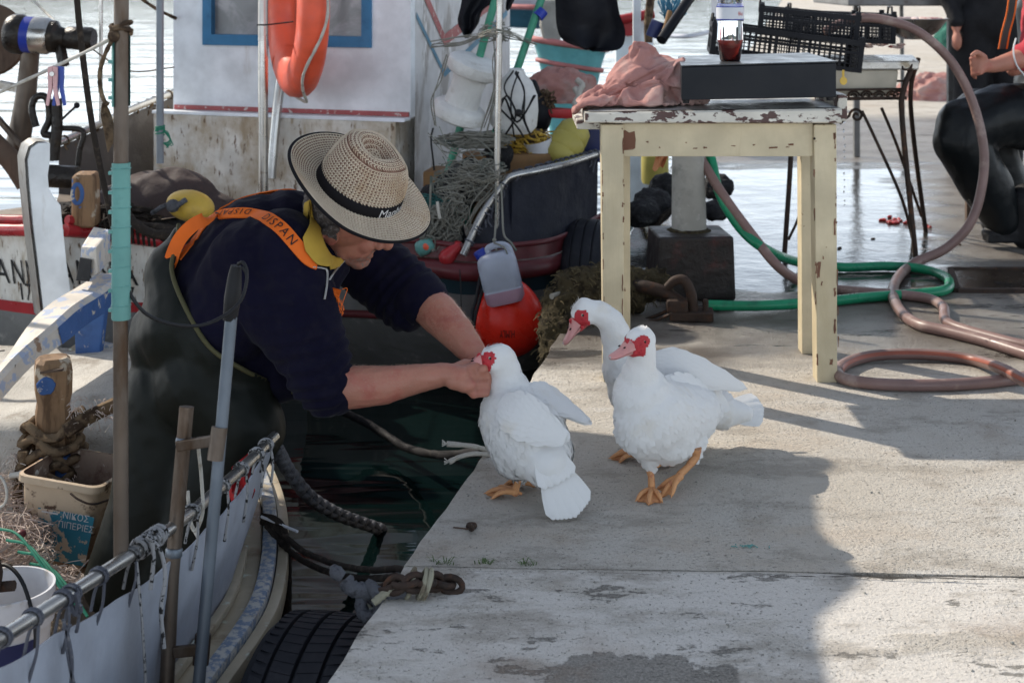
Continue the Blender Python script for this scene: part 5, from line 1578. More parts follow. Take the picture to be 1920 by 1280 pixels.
fl = single('teal_float', mb, M['teal_plastic'], 'small teal float with a red end beside the net twine', 'float', smooth=60)
MB().ball(P(799, 462, 5.57), .017).build('red_end', M['life_orange'], fl, smooth=60)
MB().cap(P(838, 482, 5.55), .032, P(858, 462, 5.56), .022).build('bow_knob', M['red_paint'], cb, smooth=60)
# deck gear: cardboard, yellow net, yellow fenders, red tray, towel, white rope
single('carton', MB().box(P(950, 330, 6.05), (.34, .2, .20), Matrix.Rotation(R(15), 3, 'Z')), M['cardboard'], 'brown carton behind the bent steel rail', 'box', bevel=.01)
single('brown_crate', MB().box(P(858, 365, 6.15), (.26, .2, .22), Matrix.Rotation(R(-10), 3, 'Z')), M['cardboard'], 'low brown box between the green poles', 'box', bevel=.012)
mb = MB()
tangle(mb, P(990, 290, 6.1), (.16, .10, .11), 60, .0035, 41, 12, 4)
yn = single('yellow_net', mb, M['yellow'], 'heap of yellow net behind the lashed rail', 'net', smooth=0)
mb = MB()
tangle(mb, P(975, 262, 6.15), (.14, .10, .05), 34, .0035, 43, 12, 4)
tangle(mb, P(1015, 190, 6.3), (.07, .06, .05), 26, .0035, 44, 10, 4)
mb.build('tan_twine', M['rope_tan'], yn, smooth=0)
fa = P(1042, 305, 6.02); fb = P(1086, 232, 6.12)
d = (fb - fa).normalized(); L = (fb - fa).length
single('fender', MB().lathe([(.001, -.01), (.045, 0), (.066, .02), (.07, L * .25), (.066, L * .28), (.072, L * .32), (.075, L * .55), (.07, L * .58), (.074, L * .62), (.068, L * .85), (.04, L * 1.0), (.02, L * 1.06), (.018, L * 1.2), (.001, L * 1.21)], fa, d, 28), M['olive_yellow'], 'ribbed dull yellow fender leaning on the rail beside the table', 'fender', smooth=50)
single('white_tub', MB().lathe([(.05, 0), (.062, .11), (.058, .11), (.047, .005), (.001, .005)], P(1020, 310, 6.06), V((-.25, -.1, 1)), 22), M['white_plastic'], 'small white tub tipped against the yellow fender', 'tub', smooth=40)
mb = MB().loft([[P(1022, 205, 6.25), P(1090, 205, 6.25), P(1092, 206, 6.4), P(1030, 200, 6.42)], [P(1034, 222, 6.25), P(1080, 224, 6.25), P(1084, 220, 6.38), P(1038, 216, 6.38)]])
single('red_tray', mb, M['red_plastic'], 'red plastic tray under the white rope by the pink cloth', 'tray', bevel=.008)
mb = cloth_heap(P(1050, 190, 6.5), (.16, .12, .14), 5.3)
single('pink_cloth', mb, M['towel'], 'pink cloth heaped on the boat behind the towel on the table', 'cloth', smooth=70)
mb = MB().tube(PP((1078, 165, 6.3), (1085, 180, 6.28), (1078, 195, 6.27), (1090, 200, 6.27), (1086, 175, 6.28), (1092, 160, 6.3), (1082, 150, 6.32)), .014, 9, smooth=6, twist=26)
single('white_rope', mb, M['rope_white'], 'knot of thick white rope over the red tray', 'rope', smooth=60)
mb = MB().ball(P(1010, 215, 6.3), (.06, .08, .09))
mb.ball(P(1000, 190, 6.3), (.035, .06, .10))
me = organic(mb, .012, 4); me.materials.append(M['black_tarp'])
tag(link('black_bag', me), 'black bag beside the float wrapped in cord', 'bag')
mb = MB().bar(P(1108, 300, 6.2), P(1118, 225, 6.2), .12, .10)
single('blue_crate', mb, M['navy_label'], 'dark blue crate behind the left leg of the table', 'crate', bevel=.01)
mb = MB().bar(P(960, 300, 6.05), P(1012, 245, 6.1), .03, .02)
single('wooden_stick', mb, M['dark_wood'], 'brown stick leaning over the yellow net', 'stick')
mb = MB().lathe([(.012, 0), (.012, .03), (.007, .04)], P(942, 292, 5.98), (0, 0, 1), 12)
mb.lathe([(.017, 0), (.017, .012)], P(942, 288, 5.97), (0, -1, 0), 12)
single('gas_tap', mb, M['yellow'], 'small brass tap on the brown carton', 'tap', smooth=50)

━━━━

Would you return the data exactly as written, without the pictures?

Continue the Blender Python script for this scene: part 5, from line 1578. More parts follow. Take the picture to be 1920 by 1280 pixels.
fl = single('teal_float', mb, M['teal_plastic'], 'small teal float with a red end beside the net twine', 'float', smooth=60)
MB().ball(P(799, 462, 5.57), .017).build('red_end', M['life_orange'], fl, smooth=60)
MB().cap(P(838, 482, 5.55), .032, P(858, 462, 5.56), .022).build('bow_knob', M['red_paint'], cb, smooth=60)
# deck gear: cardboard, yellow net, yellow fenders, red tray, towel, white rope
single('carton', MB().box(P(950, 330, 6.05), (.34, .2, .20), Matrix.Rotation(R(15), 3, 'Z')), M['cardboard'], 'brown carton behind the bent steel rail', 'box', bevel=.01)
single('brown_crate', MB().box(P(858, 365, 6.15), (.26, .2, .22), Matrix.Rotation(R(-10), 3, 'Z')), M['cardboard'], 'low brown box between the green poles', 'box', bevel=.012)
mb = MB()
tangle(mb, P(990, 290, 6.1), (.16, .10, .11), 60, .0035, 41, 12, 4)
yn = single('yellow_net', mb, M['yellow'], 'heap of yellow net behind the lashed rail', 'net', smooth=0)
mb = MB()
tangle(mb, P(975, 262, 6.15), (.14, .10, .05), 34, .0035, 43, 12, 4)
tangle(mb, P(1015, 190, 6.3), (.07, .06, .05), 26, .0035, 44, 10, 4)
mb.build('tan_twine', M['rope_tan'], yn, smooth=0)
fa = P(1042, 305, 6.02); fb = P(1086, 232, 6.12)
d = (fb - fa).normalized(); L = (fb - fa).length
single('fender', MB().lathe([(.001, -.01), (.045, 0), (.066, .02), (.07, L * .25), (.066, L * .28), (.072, L * .32), (.075, L * .55), (.07, L * .58), (.074, L * .62), (.068, L * .85), (.04, L * 1.0), (.02, L * 1.06), (.018, L * 1.2), (.001, L * 1.21)], fa, d, 28), M['olive_yellow'], 'ribbed dull yellow fender leaning on the rail beside the table', 'fender', smooth=50)
single('white_tub', MB().lathe([(.05, 0), (.062, .11), (.058, .11), (.047, .005), (.001, .005)], P(1020, 310, 6.06), V((-.25, -.1, 1)), 22), M['white_plastic'], 'small white tub tipped against the yellow fender', 'tub', smooth=40)
mb = MB().loft([[P(1022, 205, 6.25), P(1090, 205, 6.25), P(1092, 206, 6.4), P(1030, 200, 6.42)], [P(1034, 222, 6.25), P(1080, 224, 6.25), P(1084, 220, 6.38), P(1038, 216, 6.38)]])
single('red_tray', mb, M['red_plastic'], 'red plastic tray under the white rope by the pink cloth', 'tray', bevel=.008)
mb = cloth_heap(P(1050, 190, 6.5), (.16, .12, .14), 5.3)
single('pink_cloth', mb, M['towel'], 'pink cloth heaped on the boat behind the towel on the table', 'cloth', smooth=70)
mb = MB().tube(PP((1078, 165, 6.3), (1085, 180, 6.28), (1078, 195, 6.27), (1090, 200, 6.27), (1086, 175, 6.28), (1092, 160, 6.3), (1082, 150, 6.32)), .014, 9, smooth=6, twist=26)
single('white_rope', mb, M['rope_white'], 'knot of thick white rope over the red tray', 'rope', smooth=60)
mb = MB().ball(P(1010, 215, 6.3), (.06, .08, .09))
mb.ball(P(1000, 190, 6.3), (.035, .06, .10))
me = organic(mb, .012, 4); me.materials.append(M['black_tarp'])
tag(link('black_bag', me), 'black bag beside the float wrapped in cord', 'bag')
mb = MB().bar(P(1108, 300, 6.2), P(1118, 225, 6.2), .12, .10)
single('blue_crate', mb, M['navy_label'], 'dark blue crate behind the left leg of the table', 'crate', bevel=.01)
mb = MB().bar(P(960, 300, 6.05), P(1012, 245, 6.1), .03, .02)
single('wooden_stick', mb, M['dark_wood'], 'brown stick leaning over the yellow net', 'stick')
mb = MB().lathe([(.012, 0), (.012, .03), (.007, .04)], P(942, 292, 5.98), (0, 0, 1), 12)
mb.lathe([(.017, 0), (.017, .012)], P(942, 288, 5.97), (0, -1, 0), 12)
single('gas_tap', mb, M['yellow'], 'small brass tap on the brown carton', 'tap', smooth=50)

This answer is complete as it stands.